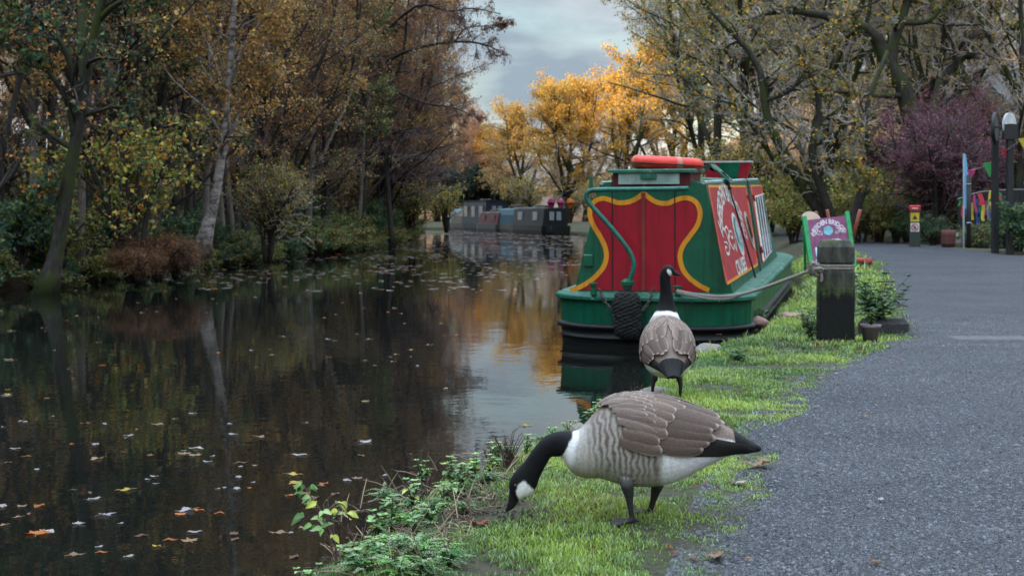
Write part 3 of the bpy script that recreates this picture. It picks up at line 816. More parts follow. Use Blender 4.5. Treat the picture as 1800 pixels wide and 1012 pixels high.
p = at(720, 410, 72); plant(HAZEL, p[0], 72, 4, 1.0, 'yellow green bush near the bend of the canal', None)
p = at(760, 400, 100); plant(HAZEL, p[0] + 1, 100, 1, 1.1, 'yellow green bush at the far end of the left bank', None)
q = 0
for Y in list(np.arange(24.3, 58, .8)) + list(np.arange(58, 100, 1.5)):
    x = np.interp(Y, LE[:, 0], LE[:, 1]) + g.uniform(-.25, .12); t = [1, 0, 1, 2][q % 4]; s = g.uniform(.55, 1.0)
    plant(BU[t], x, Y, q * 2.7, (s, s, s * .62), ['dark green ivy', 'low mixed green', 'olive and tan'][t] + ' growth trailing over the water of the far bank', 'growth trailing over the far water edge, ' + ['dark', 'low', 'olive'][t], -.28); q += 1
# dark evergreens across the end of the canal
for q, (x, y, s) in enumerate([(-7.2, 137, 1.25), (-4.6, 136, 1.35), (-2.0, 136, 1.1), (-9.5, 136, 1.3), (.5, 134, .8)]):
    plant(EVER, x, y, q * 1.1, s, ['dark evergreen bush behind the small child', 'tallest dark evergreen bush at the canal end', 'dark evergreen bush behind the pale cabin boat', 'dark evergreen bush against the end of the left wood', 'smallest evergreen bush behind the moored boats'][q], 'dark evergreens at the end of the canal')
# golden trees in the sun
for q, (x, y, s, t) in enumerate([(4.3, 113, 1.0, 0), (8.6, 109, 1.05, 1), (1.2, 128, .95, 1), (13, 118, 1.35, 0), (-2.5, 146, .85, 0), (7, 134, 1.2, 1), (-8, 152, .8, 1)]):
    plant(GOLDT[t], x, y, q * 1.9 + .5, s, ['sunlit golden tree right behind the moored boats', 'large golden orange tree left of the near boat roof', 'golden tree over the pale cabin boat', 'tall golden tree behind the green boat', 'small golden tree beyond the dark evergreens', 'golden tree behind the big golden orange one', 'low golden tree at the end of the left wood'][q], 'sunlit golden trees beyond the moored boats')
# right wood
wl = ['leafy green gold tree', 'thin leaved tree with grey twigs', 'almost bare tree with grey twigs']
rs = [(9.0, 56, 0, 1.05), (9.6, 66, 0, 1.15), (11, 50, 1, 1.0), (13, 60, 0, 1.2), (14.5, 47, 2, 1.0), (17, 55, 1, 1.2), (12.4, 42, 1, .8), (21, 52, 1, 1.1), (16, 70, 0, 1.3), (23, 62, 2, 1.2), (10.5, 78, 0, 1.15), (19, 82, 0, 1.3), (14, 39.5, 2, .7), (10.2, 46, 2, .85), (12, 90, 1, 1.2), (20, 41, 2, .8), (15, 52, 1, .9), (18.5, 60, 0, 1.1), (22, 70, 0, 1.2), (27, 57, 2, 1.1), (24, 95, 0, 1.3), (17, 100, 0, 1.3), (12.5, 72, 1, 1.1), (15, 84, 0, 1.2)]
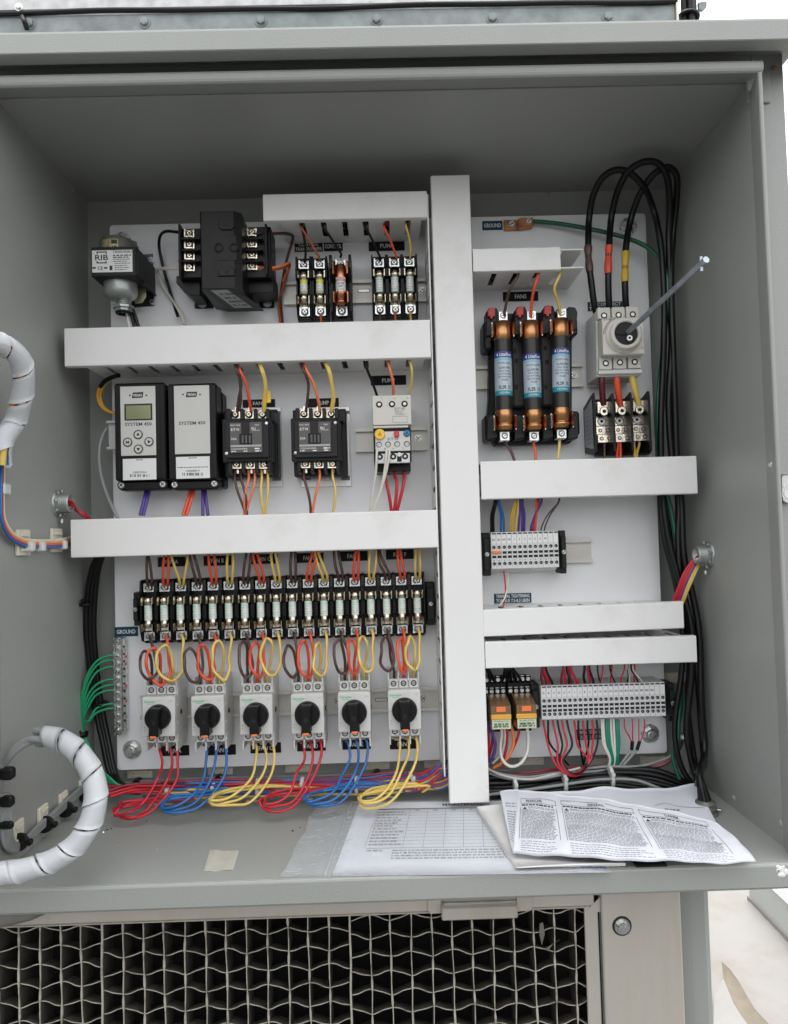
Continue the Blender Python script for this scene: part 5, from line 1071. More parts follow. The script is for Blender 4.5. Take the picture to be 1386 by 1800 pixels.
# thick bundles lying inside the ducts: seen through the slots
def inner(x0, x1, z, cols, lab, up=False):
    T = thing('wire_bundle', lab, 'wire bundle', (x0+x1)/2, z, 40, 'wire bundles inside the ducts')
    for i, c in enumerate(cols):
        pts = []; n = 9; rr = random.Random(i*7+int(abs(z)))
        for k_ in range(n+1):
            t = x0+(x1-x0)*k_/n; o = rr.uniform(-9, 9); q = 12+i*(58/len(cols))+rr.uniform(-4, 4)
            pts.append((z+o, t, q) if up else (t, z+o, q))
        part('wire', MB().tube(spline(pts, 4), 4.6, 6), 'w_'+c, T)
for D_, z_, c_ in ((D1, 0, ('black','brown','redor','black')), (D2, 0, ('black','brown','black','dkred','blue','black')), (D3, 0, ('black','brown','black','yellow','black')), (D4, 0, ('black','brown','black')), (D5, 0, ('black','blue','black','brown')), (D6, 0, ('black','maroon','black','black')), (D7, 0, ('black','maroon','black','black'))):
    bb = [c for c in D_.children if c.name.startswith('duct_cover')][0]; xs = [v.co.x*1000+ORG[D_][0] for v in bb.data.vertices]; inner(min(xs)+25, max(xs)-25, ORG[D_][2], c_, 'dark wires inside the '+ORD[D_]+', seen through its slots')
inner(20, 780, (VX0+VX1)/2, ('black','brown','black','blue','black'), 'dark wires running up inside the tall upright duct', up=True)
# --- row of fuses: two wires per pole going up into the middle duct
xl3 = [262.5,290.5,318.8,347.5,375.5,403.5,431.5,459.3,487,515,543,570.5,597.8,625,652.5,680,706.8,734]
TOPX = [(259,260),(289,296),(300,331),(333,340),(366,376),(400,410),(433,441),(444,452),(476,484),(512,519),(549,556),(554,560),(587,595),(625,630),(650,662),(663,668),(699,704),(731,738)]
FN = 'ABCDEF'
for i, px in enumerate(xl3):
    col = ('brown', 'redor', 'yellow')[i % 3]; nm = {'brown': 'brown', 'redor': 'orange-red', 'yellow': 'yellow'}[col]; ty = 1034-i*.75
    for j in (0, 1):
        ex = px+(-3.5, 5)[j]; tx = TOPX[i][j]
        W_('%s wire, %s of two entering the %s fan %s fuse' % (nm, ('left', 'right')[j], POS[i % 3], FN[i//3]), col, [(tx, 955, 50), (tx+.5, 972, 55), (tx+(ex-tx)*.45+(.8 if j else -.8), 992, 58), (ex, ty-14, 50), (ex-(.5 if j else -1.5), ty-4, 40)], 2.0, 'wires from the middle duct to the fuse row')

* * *

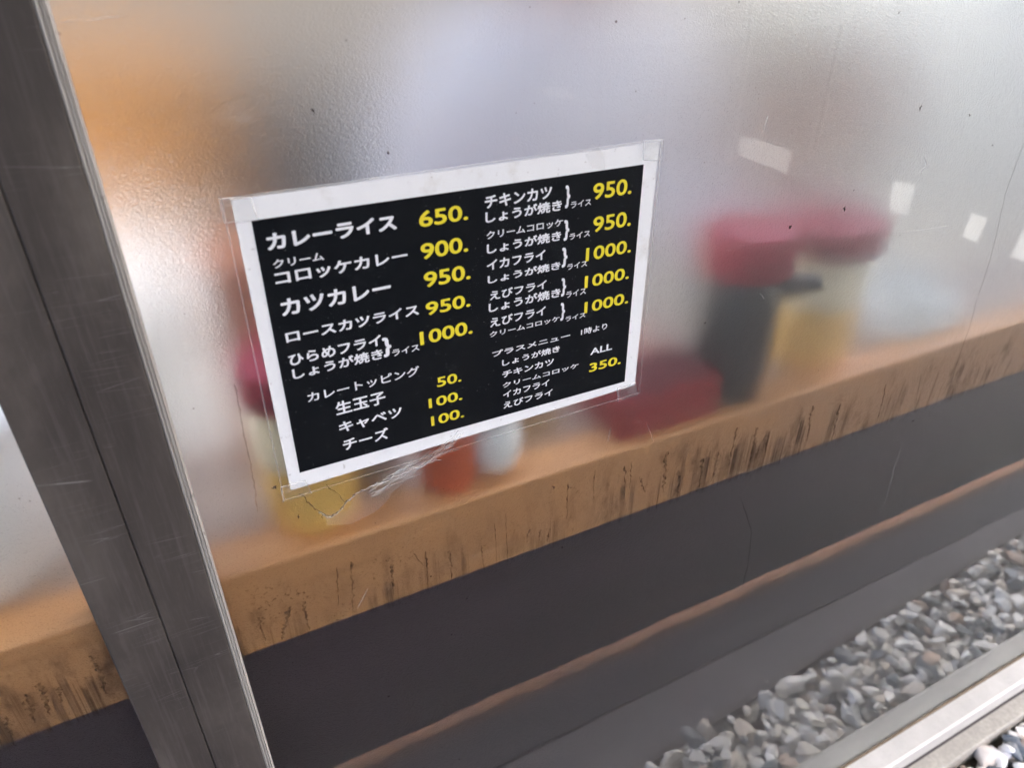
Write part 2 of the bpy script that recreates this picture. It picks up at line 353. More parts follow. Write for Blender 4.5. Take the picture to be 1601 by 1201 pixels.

§ Exercise task
Tell how many lines of the data above hold the string "recreates". Give only the number.

§ Complete answer
2